While staying above the CEMAC’s 3% target, inflation is expected to continue to decelerate in 2019. It will again be fuelled by oil prices, which are set to remain high, and occasional supply disruptions connected with the security situation. As the CFA franc is indexed to the euro, inflation will also remain impacted by movements in the euro-US dollar exchange rate.

Public finances bolstered by international aid

The country, which is committed to the IMF under an Extended Credit Facility, is striving to push on with fiscal reforms. These efforts led to the disbursement of the fourth loan tranche by the IMF in July 2018 and are expected to result in a small budget surplus once again in 2019. Revenues are expected to go up, driven by both domestic revenues and budget support, as the country remains dependent on international assistance from the IMF, AfDB, EU and others.
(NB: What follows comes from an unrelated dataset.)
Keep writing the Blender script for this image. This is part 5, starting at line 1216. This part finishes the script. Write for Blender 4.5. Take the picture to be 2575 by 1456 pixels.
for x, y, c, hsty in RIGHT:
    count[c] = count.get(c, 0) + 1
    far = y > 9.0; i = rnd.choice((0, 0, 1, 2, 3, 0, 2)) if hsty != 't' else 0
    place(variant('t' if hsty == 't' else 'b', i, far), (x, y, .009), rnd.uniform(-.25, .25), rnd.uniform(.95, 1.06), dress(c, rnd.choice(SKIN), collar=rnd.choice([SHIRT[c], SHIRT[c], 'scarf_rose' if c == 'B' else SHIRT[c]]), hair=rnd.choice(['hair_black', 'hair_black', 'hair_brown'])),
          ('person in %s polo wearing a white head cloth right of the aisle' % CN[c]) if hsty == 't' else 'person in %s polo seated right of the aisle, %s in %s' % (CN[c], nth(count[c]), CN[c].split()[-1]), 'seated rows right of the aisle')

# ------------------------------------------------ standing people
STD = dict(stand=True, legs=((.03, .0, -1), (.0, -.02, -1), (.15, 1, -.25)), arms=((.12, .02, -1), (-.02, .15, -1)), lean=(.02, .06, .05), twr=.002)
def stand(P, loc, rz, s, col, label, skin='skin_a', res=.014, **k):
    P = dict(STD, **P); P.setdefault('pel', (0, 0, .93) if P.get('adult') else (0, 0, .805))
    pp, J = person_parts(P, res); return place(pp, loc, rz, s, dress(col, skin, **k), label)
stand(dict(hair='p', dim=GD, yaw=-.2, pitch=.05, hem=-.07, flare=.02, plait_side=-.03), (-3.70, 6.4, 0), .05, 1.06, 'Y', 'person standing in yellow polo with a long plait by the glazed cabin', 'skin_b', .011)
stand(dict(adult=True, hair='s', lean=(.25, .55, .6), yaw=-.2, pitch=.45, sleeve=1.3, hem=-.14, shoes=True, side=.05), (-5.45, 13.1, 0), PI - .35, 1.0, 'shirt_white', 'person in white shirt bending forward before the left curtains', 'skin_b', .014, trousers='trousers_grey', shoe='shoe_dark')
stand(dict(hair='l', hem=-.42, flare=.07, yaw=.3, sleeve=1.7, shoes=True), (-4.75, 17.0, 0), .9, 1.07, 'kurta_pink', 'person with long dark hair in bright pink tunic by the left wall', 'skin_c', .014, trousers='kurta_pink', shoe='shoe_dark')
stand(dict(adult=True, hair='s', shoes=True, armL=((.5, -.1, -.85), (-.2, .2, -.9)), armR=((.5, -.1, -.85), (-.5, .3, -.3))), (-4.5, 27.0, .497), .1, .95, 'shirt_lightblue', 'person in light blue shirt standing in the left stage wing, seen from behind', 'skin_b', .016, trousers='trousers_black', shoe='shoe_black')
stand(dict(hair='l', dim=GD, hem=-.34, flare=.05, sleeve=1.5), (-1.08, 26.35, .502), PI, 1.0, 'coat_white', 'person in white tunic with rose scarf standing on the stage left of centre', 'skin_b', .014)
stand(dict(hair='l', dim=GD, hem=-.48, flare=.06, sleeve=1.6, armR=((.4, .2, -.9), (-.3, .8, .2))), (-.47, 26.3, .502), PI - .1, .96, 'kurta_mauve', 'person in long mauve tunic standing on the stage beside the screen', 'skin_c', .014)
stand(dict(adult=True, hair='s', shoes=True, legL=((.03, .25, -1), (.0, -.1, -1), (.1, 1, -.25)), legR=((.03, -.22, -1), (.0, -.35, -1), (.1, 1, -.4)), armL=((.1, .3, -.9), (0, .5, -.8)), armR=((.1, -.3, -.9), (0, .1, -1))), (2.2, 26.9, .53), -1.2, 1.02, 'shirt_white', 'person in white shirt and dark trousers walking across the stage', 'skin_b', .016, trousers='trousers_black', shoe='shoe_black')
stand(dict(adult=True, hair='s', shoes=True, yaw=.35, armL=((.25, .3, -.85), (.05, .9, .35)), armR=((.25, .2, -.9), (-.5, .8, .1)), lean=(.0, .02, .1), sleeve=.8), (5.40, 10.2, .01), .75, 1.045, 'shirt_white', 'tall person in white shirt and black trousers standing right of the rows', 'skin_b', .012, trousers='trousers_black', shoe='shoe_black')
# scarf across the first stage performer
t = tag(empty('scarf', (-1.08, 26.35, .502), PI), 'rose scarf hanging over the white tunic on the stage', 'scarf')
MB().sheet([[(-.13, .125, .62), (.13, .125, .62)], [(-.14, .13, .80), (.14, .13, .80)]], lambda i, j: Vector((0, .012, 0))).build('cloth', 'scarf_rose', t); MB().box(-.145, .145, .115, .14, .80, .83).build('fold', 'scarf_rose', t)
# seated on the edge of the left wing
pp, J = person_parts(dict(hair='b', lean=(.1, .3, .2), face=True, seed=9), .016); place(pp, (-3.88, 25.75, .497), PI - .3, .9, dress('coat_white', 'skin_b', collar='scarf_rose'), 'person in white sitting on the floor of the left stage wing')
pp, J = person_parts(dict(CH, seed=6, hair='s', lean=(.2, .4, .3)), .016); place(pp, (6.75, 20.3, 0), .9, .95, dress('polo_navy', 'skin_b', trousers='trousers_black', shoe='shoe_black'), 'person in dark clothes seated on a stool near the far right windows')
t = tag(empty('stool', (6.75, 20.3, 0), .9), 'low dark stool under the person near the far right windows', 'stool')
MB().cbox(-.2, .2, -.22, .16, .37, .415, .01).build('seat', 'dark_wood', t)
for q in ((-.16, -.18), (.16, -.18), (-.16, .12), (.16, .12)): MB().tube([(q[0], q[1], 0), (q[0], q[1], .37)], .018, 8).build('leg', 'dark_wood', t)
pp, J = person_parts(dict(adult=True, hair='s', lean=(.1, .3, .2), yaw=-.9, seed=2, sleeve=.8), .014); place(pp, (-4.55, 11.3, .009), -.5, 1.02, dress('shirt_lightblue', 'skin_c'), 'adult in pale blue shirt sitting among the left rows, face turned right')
The ratio of public debt to GDP is expected to decline further as arrears are paid off, but the country remains exposed to a high risk of over-indebtedness.

Despite remittances from international partners and expatriates, which together accounted for 10% of GDP in 2018, the current account, mainly linked to the trade deficit (16% of GDP in 2018), is still expected to show a large deficit. The expected increase in exports will be offset by growth in imports, which will be exacerbated by high oil prices. In addition, exports will suffer as insecurity impacts their supply. Subsidised loans from international organisations, whether project-related or not, will finance the current account deficit. In addition, foreign exchange reserves, pooled among CEMAC countries, have begun to rebuild, reducing the risk of a balance of payments crisis.

A president faced with a tense security and political context

President Faustin-Archange Touadéra is struggling to manage the country’s ethnic and religious conflicts, despite his initial vow to build a united republic. The country remains unstable, with ongoing clashes between the Seléka militia, a majority Muslim armed group, and the mainly Christian Anti-Balaka militia. Many other armed groups are taking advantage of this instability to try to impose themselves on the political scene. As of June 2018, the country had more than 600,000 internally displaced persons, representing nearly 13% of the population, and almost as many refugees in neighbouring countries, including Cameroon, Chad, the Democratic Republic of the Congo and the Republic of the Congo. The United Nations, which is present in the country as part of its Minusca peace mission, appears to lack sufficient resources and is suffering losses in its ranks. In addition, the President also faces dissension within his own political circles: in July 2018, the President of the National Assembly, Abdoul Karim Meckassoua, was accused of planning a coup d'État.

Against this backdrop, Bangui is maintaining close ties to Moscow. In August 2018, the two countries signed a military agreement, including the training of Central African soldiers. Russia also provides security for President Faustin-Archange Touadéra and has delivered weapons to the national army after obtaining an exemption from the UN embargo, an exemption that has been denied to China. This position allows the Kremlin to consolidate its influence in the region and reflects its interest in Central African mining resources.

As a result of this unstable environment, the business climate will remain mediocre. The Central African Republic is one of the lowest placed countries in the Doing Business ranking, coming 183th out of 190 countries.